Büyükşehir Belediyesi’nin önceki gün düzenlediği mukabelede işte bütün bu kurallar yerle bir edilmişti! Naat ve âyin Türkçeleştirilmiş, Mevlânâ’nın naatı ve Hüseyin Fahreddin Dede’nin güzelim Acemaşiran Âyini tuhaf bir şekle büründürülmüştü, semâzenlerin ve “mutrıb” denen müzisyenlerin arasında kadınlar da vardı, yani meydanda kadın-erkek beraberdi ve üstüne üstlük Kur’an da Türkçe okundu!
Besmele çekmeyi, “Allahuekber” yahut “Lâ ilâhe illâllah” demeyi zül addedenler bu ibârelerin Türkçesini tercih ettiler; “Sadakallahulazîm”i de “Azîm olan Allah ne güzel, ne doğru söyledi” gibisinden bir garabete çevirdiler.
Bu yazdıklarımı okuyup da meseleyi kadınlarla erkeklerin beraber semâ etmelerine yahut Kur’an’ın veya aslı Farsça olan Mevlevî âyininin Türkçe okunmasına karşı çıktığımı söyleyecek olanlara peşinen söyleyeyim: İnancınız vardır yahut yoktur, bu sizin meselenizdir. Kur’an’ı, ezanı, âyinleri, vesaireyi kendi başınıza veya kendi aranızda canınızın istediği dilde, Arapça, Türkçe, hattâ Japonca, Çince yahut Hotanto lisanında bile okuyabilir; semâ niyetine kadın-erkek hep beraber tepinebilirsiniz. Ama bir “Mevlevî mukabelesi” mevzubahis olduğu takdirde bunun bir “zikir” olduğunu unutmadan yüzlerce senelik geleneklere saygı göstermeniz, hele mukabele resmî bir kurum tarafından düzenlenmiş ise, kuralları itina ile tatbik etmeniz şarttır.” (19.12.2020 Habertürk)
“Mevlevî Sema Töreni, Allah’a ulaşma yolunun derecelerini sembolize eden, içinde dini öğe ve temalar barındıran ve bu haliyle ayrıntılı kural ve niteliklere sahip tasavvufî bir törendir. Mevlevîliğe özel bu seremoni, Mevlânâ Celâleddîn Rûmî zamanında belli bir kurala bağlı kalmaksızın yapılırken, Sultan Veled ve Ulu Arif Çelebi zamanından başlayarak disiplinli bir şekilde icra edilmiştir. Bu kurallar, Pir Adil Çelebi zamanına kadar geliştirilmiş ve son şeklini alarak günümüze kadar gelmiştir.
İcra edilmesi özen ve dikkat gerektiren bu tören, başından sonuna kadar birçok aşamada mistik anlamda semboller taşır.

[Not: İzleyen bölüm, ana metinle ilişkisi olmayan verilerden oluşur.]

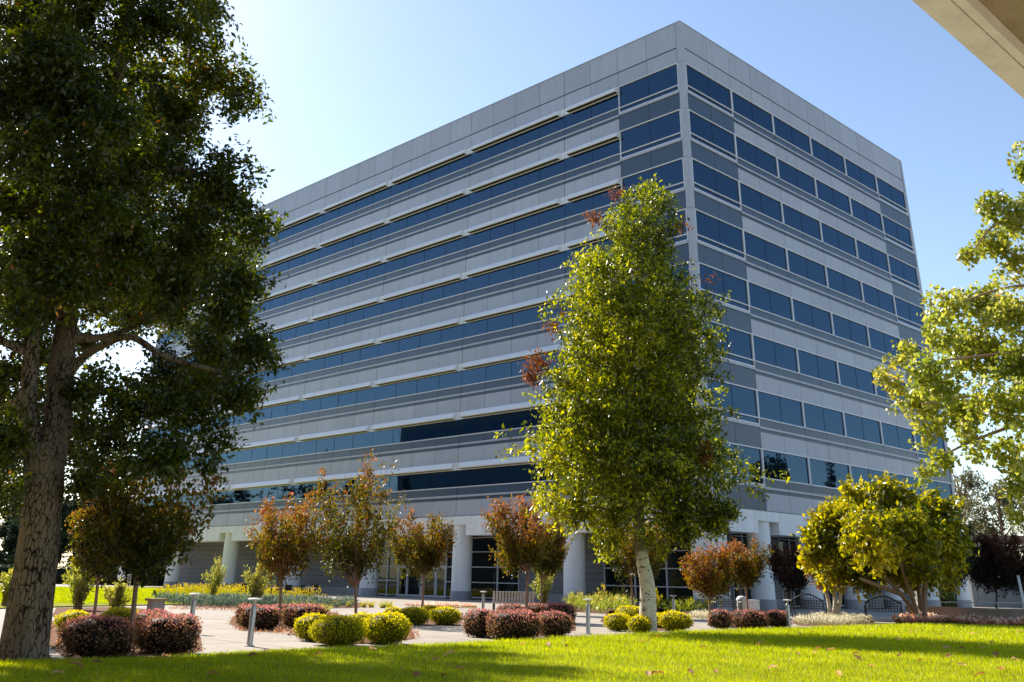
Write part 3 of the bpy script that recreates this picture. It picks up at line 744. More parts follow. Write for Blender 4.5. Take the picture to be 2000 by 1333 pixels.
BACK = [(100, 200, 110, 4.5), (250, 330, 110, 4.5), (300, 500, 110, 4.5), (150, 480, 120, 5), (330, 740, 80, 4.0), (60, 560, 90, 5.5), (200, 420, 100, 8.5), (330, 230, 60, 9), (380, 500, 70, 10), (300, 780, 60, 4), (250, 600, 80, 9), (400, 400, 60, 11), (330, 600, 70, 11), (420, 700, 50, 4), (280, 330, 90, 11), (500, 690, 42, 3), (478, 775, 36, 3), (450, 600, 50, 13), (465, 500, 46, 13), (425, 380, 50, 12), (400, 480, 60, 13), (410, 640, 60, 14), (400, 760, 50, 3), (360, 560, 60, 14), (480, 560, 40, 15), (100, 700, 80, 5), (90, 600, 90, 6), (100, 800, 70, 4.5), (0, 880, 80, 5), (30, 960, 60, 6), (160, 860, 60, 4.5), (170, 950, 50, 5)]
bl = px_blobs(B, D, rng, 2.2)+[(c, r, w*0.3) for c, r, w in px_blobs(OUT, D, rng, 3.0)]+[(c, r, w*1.0) for c, r, w in px_blobs(BACK, D, rng)]
C1, d1 = blob_points(bl, 20000, rng, 0.25)
# keep the bright opening in the crown free
def px_of(p):
    d = p-CAM; w = d@FW; return CX+FPX*(d@RT)/w, CY-FPX*(d@UP)/w
def carve(C, holes):
    X, Y = px_of(C); k = np.ones(len(C), bool)
    for (hx, hy, rx, ry) in holes: k &= ((X-hx)/rx)**2+((Y-hy)/ry)**2 > 1
    return k
k = carve(C1, [(266, 706, 26, 28), (232, 150, 14, 22), (300, 375, 16, 12), (180, 640, 18, 14)])
C1, d1 = C1[k], d1[k]
# bunch the twigs so the sky shows between clumps
wv = vnoise(C1, 3.4, 1.0)+0.6*vnoise(C1, 8.0, 2.0); k = wv > np.quantile(wv, 0.24); C1, d1 = C1[k], d1[k]
V, F, T = leaf_cloud(C1, 15, 0.20, 0.135, rng, lambda p: 0.40+0.40*vnoise(p, 1.1, 3), dirs=None, aspect=0.52)
k_ = rng.choice(len(C1), 700, replace=False)
make_tree('shade_tree', gnd(50, 1290), 'huge forked tree with cracked plated bark and dark dense crown filling the left side', 'tree', None, mb, BARK_BIG, [('crown', V, F, T, GREEN_DK)])

# ------------------------------------------------------------------ birch like tree in front of the corner
rng = np.random.default_rng(12); D = gdepth(1265, 1238); b0 = gnd(1265, 1238)
mb = MB()
limb(mb, D, [(1265, 1242, 25), (1265, 1228, 22), (1265, 1150, 18), (1256, 1100, 15.5), (1250, 1060, 14), (1247, 1010, 13.5), (1242, 960, 11.5), (1236, 880, 9), (1234, 780, 7.5), (1240, 650, 5.5), (1245, 500, 4), (1256, 390, 1.5)], n=18, k=0.83)
rb = []
for (sx, sy, ex, ey, dd) in [(1237, 960, 1330, 900, 1.2), (1240, 985, 1140, 930, -1), (1234, 900, 1100, 850, 1.5), (1233, 860, 1370, 800, -1.6), (1235, 760, 1140, 690, -1.2), (1236, 730, 1340, 650, 1.5), (1240, 640, 1140, 580, 1.0), (1240, 620, 1350, 560, -1.0),
                          (1243, 540, 1180, 450, .8), (1245, 520, 1310, 450, -.8), (1235, 800, 1060, 720, -.5), (1234, 930, 1420, 890, .5), (1237, 970, 1060, 950, 1.0), (1233, 860, 1230, 820, 3.0), (1236, 760, 1250, 700, -3.0), (1240, 1000, 1390, 1010, -.8), (1245, 1010, 1180, 1050, -1.0)]:
    limb(mb, D, [(sx, sy, 4), ((sx+ex)/2, (sy*0.6+ey*0.4), 2.4, dd*0.5), (ex, ey, 1, dd)], n=6)
OUTL = np.array([(345, 1248, 1278), (380, 1200, 1312), (430, 1160, 1336), (465, 1160, 1322), (500, 1108, 1332), (540, 1092, 1368), (590, 1085, 1412), (640, 1092, 1408), (700, 1078, 1400), (760, 1048, 1402),
                 (830, 1018, 1420), (880, 1030, 1458), (930, 1045, 1468), (965, 1062, 1440), (1005, 1095, 1425), (1035, 1130, 1370), (1060, 1165, 1320)], float)
LOW = [(1130, 1000, 36), (1195, 1010, 42), (1320, 1005, 46), (1390, 1015, 38), (1195, 1062, 30), (1080, 990, 30), (1180, 1085, 14), (1340, 1040, 28), (1290, 1060, 24), (1420, 1000, 22)]
NT = 6600; yy = rng.uniform(350, 1060, NT*3); ww = np.interp(yy, OUTL[:, 0], OUTL[:, 2]-OUTL[:, 1]); kk = rng.uniform(0, 1, len(yy)) < (ww/440)**1.6*np.interp(yy, [350, 850, 940, 1000, 1060], [1, 1, 0.6, 0.28, 0.12]); yy = yy[kk][:NT]; ww = np.interp(yy, OUTL[:, 0], OUTL[:, 2]-OUTL[:, 1])/2
cc = np.interp(yy, OUTL[:, 0], (OUTL[:, 2]+OUTL[:, 1])/2); aa = rng.uniform(0, 2*math.pi, len(yy)); rr = np.sqrt(rng.uniform(0.03, 1, len(yy)))*(0.92+0.12*np.sin(3*aa+yy*0.05)+0.13*np.sin(7*aa-yy*0.11)+0.12*np.sin(yy*0.17+aa*2))*rng.uniform(0.84, 1.12, len(yy))
C1 = np.array([P(c_+math.cos(a_)*r_*w_, y_+w_*0.10*r_, D+math.sin(a_)*r_*w_*lpx(c_, y_, D)) for y_, w_, c_, a_, r_ in zip(yy, ww, cc, aa, rr)])
wv = vnoise(C1, 2.6, 1.0)+0.5*vnoise(C1, 6.0, 2.0); k = wv > np.quantile(wv, 0.27); C1 = C1[k]
C2, _ = blob_points(px_blobs(LOW, D, rng, 1.2), 420, rng, 0.2)
X_, Y_ = px_of(C2); C2 = C2[~((np.abs(X_-1255) < 38) & ((C2-CAM)@FH < D+0.4))]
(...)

Sema esnasında dönmek tüm mekân ve yönlerde Allah’ı seyretmeyi temsil eder. Ayak vurmak, nefsin sınırsız ve doyumsuz isteklerini ayaklar altına alıp ezmek ve onunla mücadele edip nefsi mağlup etmektir. Kollarını yana açmak, en mükemmele yönelik bir acziyettir. Semada sağ elin yukarı, sol elin ise aşağı doğru kollar açık bir hale gelmesi, sağ elle Allah’tan feyiz alıp O’ndan başkasına yüz çevirmek ve sol elle bu feyzin dağıtılması anlamına gelmektedir.
UNESCO İnsanlığın Sözlü ve Somut Olmayan Kültürel Mirası Başyapıtları Programı çerçevesinde 2005 yılında Başyapıt olarak ilan edilen Mevlevî Sema Töreni, 2008 Yılında UNESCO İnsanlığın Somut Olmayan Kültürel Mirasının Temsili Listesi’ne ülkemiz adına kaydettirilerek tüm dünyaya tanıtılmıştır”.(Kültür ve Turizm Bakanlığı/Mevlevi Sema Töreni).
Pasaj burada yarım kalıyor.